Me when they play my jam

In my dream our happy discussion is enough to drive entire tables of people away from us.
In my dream it’s time for the fight and I head down the lift and start through the yards. There are more barriers at each step and I understand these smiling people mean to lynch me. I struggle, making weapons out of what I can find, until I am pressing the splintered end of a broken oboe against an old woman’s skull. I push until it goes in.
In my dream the subway car has been prepped for the long trip to the new planet. I look around the stainless steel interior and wonder where the food has been stored and if we are meant to eat each other. Later, in the shop, they show me the antique envelopes addressed with bulbous crosses in shining pencil.
In my dream I am talking with P in the cafeteria after the performance about how Mike Kelly’s work has been digested and misunderstood by the art world.
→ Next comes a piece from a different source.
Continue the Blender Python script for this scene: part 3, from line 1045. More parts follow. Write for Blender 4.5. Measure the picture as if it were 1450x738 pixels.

A young journalist nods along, but only half-heartedly, their pudgy hands on the paper covered table.
In my dream the personality test leads to chucking stones through the wall.
In my dream we’ve retreated to the inner room and have started reconfiguring the bars of soap that make up the floor. We need to finish before the clouds of yellow dust on the horizon reach us.
In my dream the two sides in the magic battle are attaching swinging silk bags to the underside of the tables. Everyone knows who started it.
In my dream the first dress selection is projected on the wall.
In my dream the round, velvet covered speakers from the Seventies look good, but they would have to be rewired so instead I buy the white pasteboard replica of the chapel.
In my dream there is a sense of remorse far away.
In my dream we’ve covered both cars with white shells up to the windows. They sit on the structure above us like brides.